Tuesday, January 29, 2008

Consumer surplus on eBay 

I held many jobs while in college, one of which was for an auctioneer. In any auction, as you know, you pay not your reservation price but the reservation price of the next-highest bidder plus whatever the increment was. The difference between these is your consumer surplus (if you are the winner.) One thing in a live auction you observe are auctioneers trying hard to keep that increment as large as possible -- the larger the increment, the more of that surplus that is transferred from buyer to seller. Inexperienced auctioneers tend to reduce the increment more quickly, based on my own experience. (I briefly contemplated a career as auctioneer, but Col. King just sounds strange.)

The New York Times has a blog post on the consumer surplus earned by eBay and its consumer surplus, which appears to have reached $19 billion in 2007. (h/t: Mark Perry.) The average winning bid is $4 below the winner's reservation price, and the average auction price is $14. One think that has long bothered me about eBay is the inability of the seller to control the increments at which eBay moves up the bidding.

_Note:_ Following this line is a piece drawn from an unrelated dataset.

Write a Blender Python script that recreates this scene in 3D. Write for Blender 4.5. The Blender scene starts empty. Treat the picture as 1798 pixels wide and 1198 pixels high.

To work well, eBay has to be attractive to sellers, since it's their products that bring buyers to the website. You would think eBay would have some interest in allowing sellers to capture more of that surplus. Perhaps this is why more sellers are interested in a fixed-price sale (towards which eBay is moving its business strategy.) Controlling the increment on the auction might make that format more attractive still.